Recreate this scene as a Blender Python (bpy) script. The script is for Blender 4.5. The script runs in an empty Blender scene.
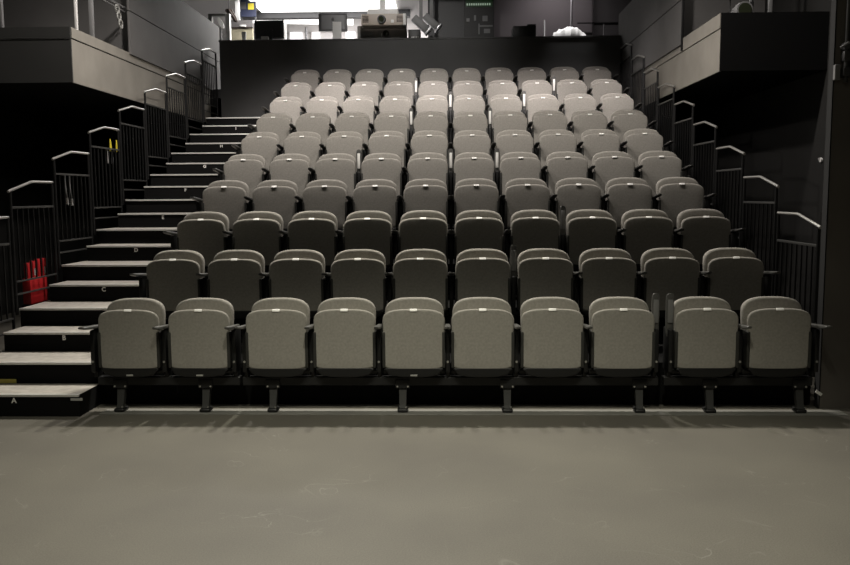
import bpy, bmesh, math, random
from mathutils import Vector, Matrix
random.seed(7)
scene = bpy.context.scene
col = scene.collection
PI = math.pi

# ------------------------------------------------------------------ camera model
FPX = 829.28
YAW, PITCH, ROLL = 0.030764, -0.105268, -0.0063965
CAM = Vector((-0.0095, 0.0, 1.645))
_cy, _sy, _cp, _sp = math.cos(YAW), math.sin(YAW), math.cos(PITCH), math.sin(PITCH)
FW = Vector((-_sy * _cp, _cy * _cp, _sp))
_r0 = Vector((_cy, _sy, 0)); _u0 = _r0.cross(FW)
RT = _r0 * math.cos(ROLL) + _u0 * math.sin(ROLL)
UP = -_r0 * math.sin(ROLL) + _u0 * math.cos(ROLL)

def at(x, y, Y):
    d = FW + RT * ((x - 425) / FPX) - UP * ((y - 282.5) / FPX)
    return CAM + d * (Y / d.y)

cam_data = bpy.data.cameras.new('camera')
cam_data.sensor_fit = 'HORIZONTAL'; cam_data.sensor_width = 36.0
cam_data.lens = FPX / 850 * 36.0
cam_data.clip_start = 0.05; cam_data.clip_end = 100
cam = bpy.data.objects.new('camera', cam_data); col.objects.link(cam)
cam.matrix_world = Matrix(((RT.x, UP.x, -FW.x, CAM.x), (RT.y, UP.y, -FW.y, CAM.y), (RT.z, UP.z, -FW.z, CAM.z), (0, 0, 0, 1)))
scene.camera = cam
scene.view_settings.view_transform = 'Standard'
scene.view_settings.look = 'None'
scene.view_settings.gamma = 1.0
scene.view_settings.exposure = 0.0
scene.view_settings.use_curve_mapping = False

# ------------------------------------------------------------------ materials
def mat(name, c, rough=0.6, metal=0.0, noise=0.0, scale=40.0, bump=0.0, bscale=300.0, emit=None, spec=0.5, alpha=None):
    m = bpy.data.materials.new(name); m.use_nodes = True
    nt = m.node_tree; b = nt.nodes['Principled BSDF']
    b.inputs['Base Color'].default_value = (*c, 1)
    b.inputs['Roughness'].default_value = rough
    b.inputs['Metallic'].default_value = metal
    b.inputs['Specular IOR Level'].default_value = spec
    tc = nt.nodes.new('ShaderNodeTexCoord')
    if noise:
        n = nt.nodes.new('ShaderNodeTexNoise'); n.inputs['Scale'].default_value = scale
        n.inputs['Detail'].default_value = 4
        r = nt.nodes.new('ShaderNodeValToRGB')
        r.color_ramp.elements[0].position = 0.3; r.color_ramp.elements[1].position = 0.7
        r.color_ramp.elements[0].color = (*[v * (1 - noise) for v in c], 1)
        r.color_ramp.elements[1].color = (*[min(1, v * (1 + noise)) for v in c], 1)
        nt.links.new(tc.outputs['Object'], n.inputs['Vector'])
        nt.links.new(n.outputs['Fac'], r.inputs['Fac'])
        nt.links.new(r.outputs['Color'], b.inputs['Base Color'])
    if bump:
        n2 = nt.nodes.new('ShaderNodeTexNoise'); n2.inputs['Scale'].default_value = bscale
        bp = nt.nodes.new('ShaderNodeBump'); bp.inputs['Strength'].default_value = bump
        bp.inputs['Distance'].default_value = 0.004
        nt.links.new(tc.outputs['Object'], n2.inputs['Vector'])
        nt.links.new(n2.outputs['Fac'], bp.inputs['Height'])
        nt.links.new(bp.outputs['Normal'], b.inputs['Normal'])
    if emit:
        b.inputs['Emission Color'].default_value = (*emit[:3], 1)
        b.inputs['Emission Strength'].default_value = emit[3]
    return m

M = {}
M['fabric'] = mat('grey_fabric', (0.315, 0.300, 0.270), 0.95, noise=0.10, scale=55, bump=0.25, bscale=500, spec=0.15)
M['plastic'] = mat('black_plastic', (0.012, 0.012, 0.012), 0.45, spec=0.35)
M['cover'] = mat('cover_plastic', (0.035, 0.035, 0.032), 0.5, spec=0.4)
M['arm'] = mat('armrest_plastic', (0.10, 0.099, 0.094), 0.35, spec=0.6)
M['plate'] = mat('white_plate', (0.85, 0.84, 0.80), 0.4)
M['greyplate'] = mat('grey_plate', (0.38, 0.38, 0.36), 0.4)
M['black_metal'] = mat('black_metal', (0.014, 0.014, 0.014), 0.45, spec=0.4)
M['leg_metal'] = mat('leg_metal', (0.045, 0.045, 0.043), 0.4, spec=0.5)
M['rail_metal'] = mat('rail_metal', (0.58, 0.57, 0.54), 0.35, metal=0.75)
M['baluster'] = mat('baluster_black', (0.008, 0.008, 0.008), 0.5, spec=0.25)
M['bolt'] = mat('bolt_steel', (0.6, 0.6, 0.58), 0.3, metal=0.9)
M['deck_black'] = mat('black_board', (0.0065, 0.0065, 0.0065), 0.85, spec=0.12)
M['tread'] = mat('tread_board', (0.47, 0.44, 0.395), 0.6, noise=0.18, scale=14)
M['nosing'] = mat('nosing_aluminium', (0.80, 0.79, 0.75), 0.45, metal=0.35)
M['wall_dark'] = mat('dark_wall', (0.018, 0.0176, 0.0165), 0.8, noise=0.15, scale=2, spec=0.25)
M['wall_return'] = mat('wall_return', (0.13, 0.117, 0.104), 0.8, noise=0.1, scale=2, spec=0.2)
M['ceil_dark'] = mat('dark_ceiling', (0.01, 0.01, 0.01), 0.9)
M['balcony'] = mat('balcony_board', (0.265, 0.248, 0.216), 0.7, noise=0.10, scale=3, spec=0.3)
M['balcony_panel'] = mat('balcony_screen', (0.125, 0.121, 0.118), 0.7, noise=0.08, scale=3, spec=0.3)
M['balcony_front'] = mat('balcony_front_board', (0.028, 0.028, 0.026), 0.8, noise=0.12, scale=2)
M['parapet'] = mat('parapet_board', (0.070, 0.070, 0.069), 0.8, noise=0.10, scale=1.5)
M['grey_wall'] = mat('grey_room_wall', (0.16, 0.15, 0.152), 0.8)
M['trim_grey'] = mat('trim_grey', (0.085, 0.082, 0.082), 0.8)
M['white_wall'] = mat('white_room_wall', (0.62, 0.60, 0.58), 0.7)
M['beige'] = mat('beige_board', (0.42, 0.38, 0.27), 0.7, noise=0.15, scale=3)
M['white'] = mat('white_paint', (0.85, 0.84, 0.82), 0.5)
M['cloth'] = mat('white_cloth', (0.9, 0.9, 0.88), 0.9)
M['silver'] = mat('silver_shell', (0.42, 0.42, 0.43), 0.35, metal=0.6)
M['computer_shell'] = mat('computer_shell', (0.15, 0.15, 0.155), 0.4, metal=0.2)
M['dark_projector'] = mat('projector_shell', (0.22, 0.21, 0.20), 0.5)
M['dark_grey'] = mat('dark_grey_shell', (0.05, 0.05, 0.052), 0.5)
M['mid_grey'] = mat('mid_grey_shell', (0.20, 0.20, 0.20), 0.5)
M['beam_grey'] = mat('beam_grey', (0.10, 0.10, 0.105), 0.6)
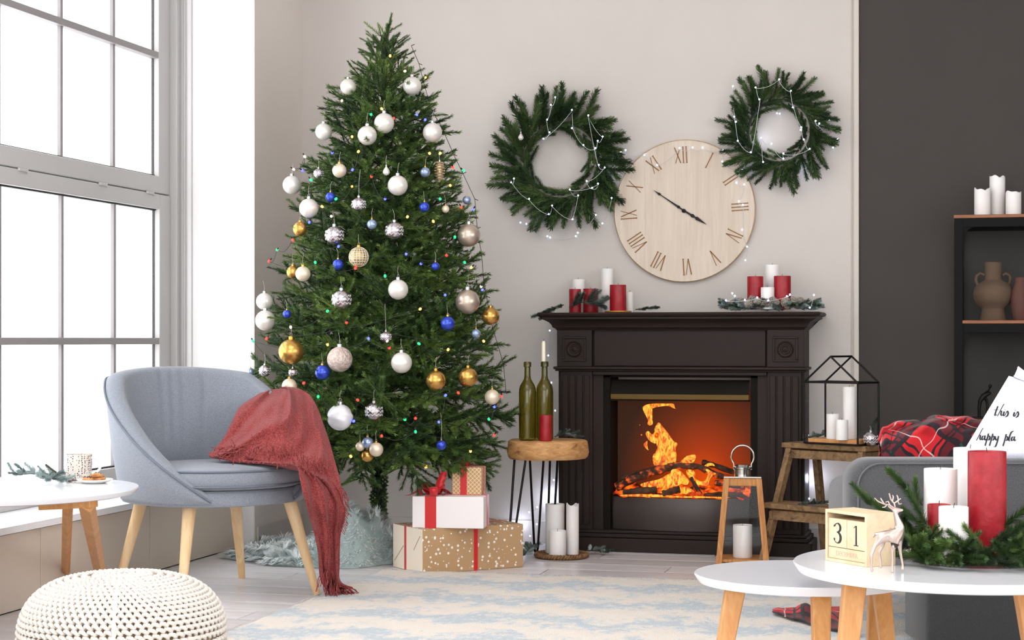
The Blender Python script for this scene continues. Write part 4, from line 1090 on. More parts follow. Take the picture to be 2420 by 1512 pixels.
# ================================================================ coloured fairy lights of the tree
tl = thing('tree_lights', 'string of coloured fairy lights on a dark cable wound round the Christmas tree', 'fairy lights', TC)
LC = {'o': emission('amber_bulb', rgb(255, 170, 70), 6), 'b': emission('blue_bulb', rgb(60, 70, 255), 6), 'g': emission('green_bulb', rgb(20, 220, 90), 5), 'r': emission('red_bulb', rgb(255, 40, 30), 5), 'w': emission('warm_bulb', rgb(255, 210, 170), 5)}
bulbm = {}
for k, m in LC.items():
    bulbm[k] = MB().ball((0, 0, 0), .0052, 10, 7, (1, 1, 1.3)).mesh('bulb', m, 70)
sockm = MB().tube([(0, 0, .004), (0, 0, .016)], .003, 6).mesh('socket', M_rubber, 50)
pts_l = [(922,132,'o'),(957,168,'w'),(1006,184,'o'),(902,257,'o'),(877,270,'g'),(930,280,'r'),(985,271,'b'),(1005,283,'b'),(832,323,'o'),(808,238,'w'),(785,361,'b'),(847,358,'o'),(833,401,'b'),(1015,362,'o'),(1040,362,'o'),(832,441,'o'),(794,470,'g'),(735,425,'g'),(878,417,'r'),(950,428,'g'),(715,403,'b'),(694,400,'w'),(720,370,'w'),(1070,395,'r'),(1095,403,'g'),(1064,438,'o'),(910,470,'b'),(1040,470,'g'),(1090,490,'r'),(1118,495,'b'),(761,488,'o'),(783,511,'w'),(731,525,'b'),(1024,523,'o'),(963,512,'o'),(692,567,'r'),(800,582,'b'),(1055,603,'r'),(995,623,'b'),(1098,620,'g'),(1114,632,'o'),(910,652,'g'),(840,634,'r'),(655,590,'g'),(636,617,'r'),(774,735,'g'),(819,762,'r'),(993,730,'o'),(1052,697,'b'),(1137,677,'w'),(1140,685,'b'),(871,800,'b'),(920,822,'r'),(990,812,'g'),(774,814,'o'),(687,773,'w'),(630,800,'r'),(598,806,'g'),(1059,826,'o'),(1143,806,'o'),(752,937,'g'),(845,945,'r'),(1053,934,'b'),(1083,928,'r'),(836,995,'b'),(957,991,'g'),(982,988,'r'),(982,1020,'g'),(1037,997,'b'),(1168,961,'b'),(1155,990,'g'),(902,1030,'r'),(1168,1028,'r'),(1112,1066,'o'),(1007,1103,'o'),(829,1078,'o'),(718,905,'r'),(1185,936,'r'),(745,620,'g'),(915,805,'w'),(960,600,'b'),(1075,560,'g')]
ITC = -TC
bp = []
for x, y, k in pts_l:
    p = on_tree(x, y, 1.04)+ITC; bp.append(p)
    o = link('bulb', bulbm[k], tl); o.location = p; o.rotation_euler = (R.uniform(-1, 1), R.uniform(-1, 1), 0)
    s_ = link('socket', sockm, o)
# cable: passes from bulb to bulb, ordered as a spiral down the tree
order = sorted(range(len(bp)), key=lambda i: (-round(bp[i].z/.11), (bp[i].x if round(bp[i].z/.11) % 2 else -bp[i].x)))
path = []
for a, b_ in zip(order, order[1:]):
    A, B = bp[a], bp[b_]
    for k in range(6):
        q = A.lerp(B, k/6); sag = .025*sin(pi*k/6)
        rad = max(.03, tree_r(q.z)*.98); h = sqrt(q.x**2+q.y**2)
        q = Vector((q.x, q.y, q.z-sag)) if h > rad*.9 else Vector((q.x*(.5+.5*rad/max(h, .05)*.9), q.y*(.5+.5*rad/max(h, .05)*.9), q.z-sag))
        path.append(q)
MB().tube(path, .0011, 4).build('cable', mat('dark_green_cable', rgb(34, 44, 40), .6), tl, smooth=60)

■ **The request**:
Wherever the string "Python" appears in the entries above, list that line.

■ **Answer in full**:
Recreate this scene as a Blender Python (bpy) script. The script is for Blender 4.5. The script runs in an empty Blender scene.
The Blender Python script for this scene continues. Write part 4, from line 1090 on. More parts follow. Take the picture to be 2420 by 1512 pixels.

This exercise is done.